In 2015 the government introduced a road map which set out the legislative changes required, but due to a series of road blocks they failed to meet their own deadline.
When the then Minister for Justice Michael McDowell signed the document on behalf of the Irish government in 2007 he said it was a “blue print for a significant improvement.”
172 countries including North Korea have ratified the 192, country agreement.
Ten years on Midleton Sinn Fein Cllr Danielle Twomey said it was a “national embarrassment” that people with a disability are still being excluded.
She told the May sitting of Cork County Council by not ratifying the agreement it is “giving the clear message to people with disabilities in Ireland that they are not a priority for the government.”
Independent Cllr June Murphy who backed the motion said “people with disabilities have the right to live their life the same way as everyone else. It shows a serious lack of commitment by the government not to make sure this bill takes the priority it deserves.”

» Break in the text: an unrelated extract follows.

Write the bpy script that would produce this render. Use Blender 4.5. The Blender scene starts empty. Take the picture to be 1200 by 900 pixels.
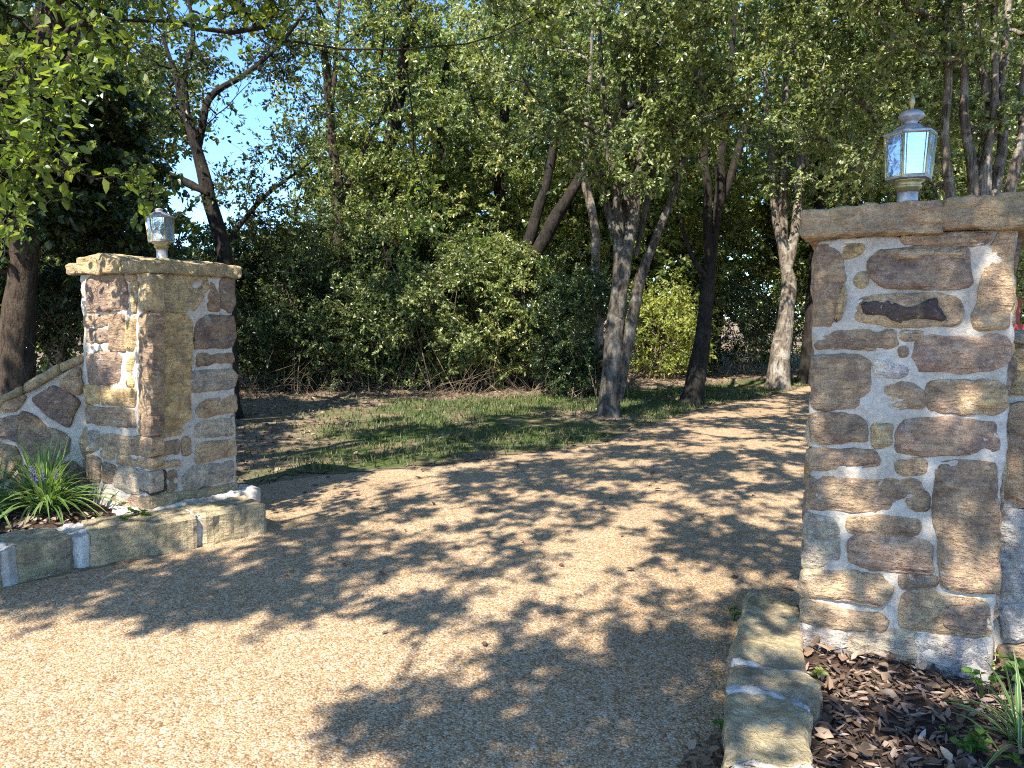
import bpy, math, random
import numpy as np
from mathutils import Vector

sc = bpy.context.scene
COL = sc.collection
PI = math.pi
R = math.radians

# ------------------------------------------------------------------ camera
CAM_Z, PITCH, FPX = 1.5, R(5.2), 867.0
CP, SP = math.cos(PITCH), math.sin(PITCH)

def ray(u, v):
    x = (u - 600.0) / FPX; y = (450.0 - v) / FPX
    return np.array([x, CP + y * SP, -SP + y * CP])
def ground(u, v, z=0.0):
    d = ray(u, v); t = (z - CAM_Z) / d[2]
    return np.array([0, 0, CAM_Z]) + d * t
def atY(u, v, Y):
    d = ray(u, v); t = Y / d[1]
    return np.array([0, 0, CAM_Z]) + d * t
def onplane(u, v, p0, n):
    d = ray(u, v); o = np.array([0, 0, CAM_Z])
    t = np.dot(np.asarray(p0) - o, n) / np.dot(d, n)
    return o + d * t
def project(p):
    p = np.atleast_2d(p); q = p - np.array([0, 0, CAM_Z])
    D = q[:, 1] * CP - q[:, 2] * SP; up = q[:, 1] * SP + q[:, 2] * CP
    return 600 + FPX * q[:, 0] / D, 450 - FPX * up / D, D

cam_d = bpy.data.cameras.new('camera'); cam = bpy.data.objects.new('camera', cam_d); COL.objects.link(cam)
cam.location = (0, 0, CAM_Z); cam.rotation_euler = (PI / 2 - PITCH, 0, 0)
cam_d.sensor_width = 36; cam_d.lens = 36 * FPX / 1200; cam_d.clip_start = 0.05; cam_d.clip_end = 2000
sc.camera = cam

# ------------------------------------------------------------------ light
EL = R(49); SUNAZ = np.array([-0.42, -0.907])
SUNAZ = SUNAZ / np.linalg.norm(SUNAZ)
TOSUN = np.array([SUNAZ[0] * math.cos(EL), SUNAZ[1] * math.cos(EL), math.sin(EL)])
w = bpy.data.worlds.new('World'); sc.world = w; w.use_nodes = True
nt = w.node_tree
sky = nt.nodes.new('ShaderNodeTexSky'); sky.sky_type = 'NISHITA'; sky.sun_disc = False
sky.sun_elevation = EL; sky.sun_rotation = math.atan2(SUNAZ[0], SUNAZ[1])
sky.air_density = 1.0; sky.dust_density = 0.15; sky.ozone_density = 2.2; sky.altitude = 1800
bg = nt.nodes['Background']; bg.inputs['Strength'].default_value = 0.15
skm = nt.nodes.new('ShaderNodeMix'); skm.data_type = 'RGBA'; skm.blend_type = 'MULTIPLY'; skm.inputs[0].default_value = 1.0
skm.inputs[7].default_value = (.70, .90, 1.07, 1)
nt.links.new(sky.outputs[0], skm.inputs[6]); nt.links.new(skm.outputs[2], bg.inputs[0])
sd = bpy.data.lights.new('sun', 'SUN'); sd.energy = 4.8; sd.angle = R(0.55); sd.color = (1.0, 0.92, 0.79)
so = bpy.data.objects.new('sun', sd); COL.objects.link(so)
so.rotation_euler = Vector(TOSUN).to_track_quat('Z', 'Y').to_euler(); so.location = (-6, -12, 20)
vs = sc.view_settings
vs.view_transform = 'Standard'; vs.look = 'None'; vs.exposure = 1.45; vs.gamma = 1; vs.use_curve_mapping = False
sc.cycles.max_bounces = 6; sc.cycles.diffuse_bounces = 3; sc.cycles.transmission_bounces = 4
sc.cycles.transparent_max_bounces = 6; sc.cycles.use_denoising = False; sc.cycles.filter_width = 1.1

# ------------------------------------------------------------------ numpy noise
def _hash(i, j, k, s):
    h = (i * 374761393 + j * 668265263 + k * 2147483647 + s * 1274126177) & 0xffffffff
    h = ((h ^ (h >> 13)) * 1274126177) & 0xffffffff
    h = (h ^ (h >> 16)) & 0xffffff
    return h / float(0xffffff)
def vnoise(p, scale=1.0, seed=0):
    p = np.asarray(p, float) * scale + 1000.0
    i = np.floor(p).astype(np.int64); f = p - i; f = f * f * (3 - 2 * f)
    out = 0
    for a in (0, 1):
        for b in (0, 1):
            for c in (0, 1):
                wgt = (f[..., 0] if a else 1 - f[..., 0]) * (f[..., 1] if b else 1 - f[..., 1]) * (f[..., 2] if c else 1 - f[..., 2])
                out = out + wgt * _hash(i[..., 0] + a, i[..., 1] + b, i[..., 2] + c, seed)
    return out * 2 - 1
def fbm(p, scale=1.0, seed=0, oct=3):
    s = 0; a = 1.0
    for o in range(oct):
        s = s + a * vnoise(p, scale * 2 ** o, seed + o * 7); a *= 0.5
    return s

def unit(v):
    v = np.asarray(v, float); return v / np.maximum(np.linalg.norm(v, axis=-1, keepdims=True), 1e-9)

# ------------------------------------------------------------------ mesh helpers
class MB:
    def __init__(self): self.v = []; self.f = []; self.n = 0; self.at = {}
    def add(self, verts, faces, **attrs):
        verts = np.asarray(verts, float).reshape(-1, 3)
        if not isinstance(faces, (list, tuple)) or (len(faces) and np.ndim(faces[0]) == 1): faces = [np.asarray(faces)]
        for f in faces:
            f = np.asarray(f, int)
            if f.size: self.f.append(f + self.n)
        for k, val in attrs.items():
            val = np.asarray(val, float)
            if k == 'tint': val = np.broadcast_to(val, (len(verts), 3))
            else: val = np.broadcast_to(val, (len(verts),))
            self.at.setdefault(k, []).append(val)
        self.v.append(verts); self.n += len(verts)
        return self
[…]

While Independent Cllr Marcia Dalton said “this country is very good at promoting equality as long as it doesn’t cost any money. If investment needs to be put in to give services to people who are less able bodied then it needs to be put in, their rights are the same as everybody else’s.”
East Cork campaigner for people with a disability Liz Maddox said she “failed to see why all parties can’t come together as they did with the marriage equality legislation and push this through.”
She said, it would be a huge boost for Ireland worldwide to be seen to support people with a disability.
“I always thought Fine Gael would be the party to push this trough, they said it would be. We now have a change of leadership, but I’m not sure which one is disability friendly. I would hope they would both unit to get this enacted.”
The Castlemartyr family carers and disability spokesperson said she would also hope disability rights would feature in both Simon Coveney and Leo Varadkar’s agenda during their leadership campaign.”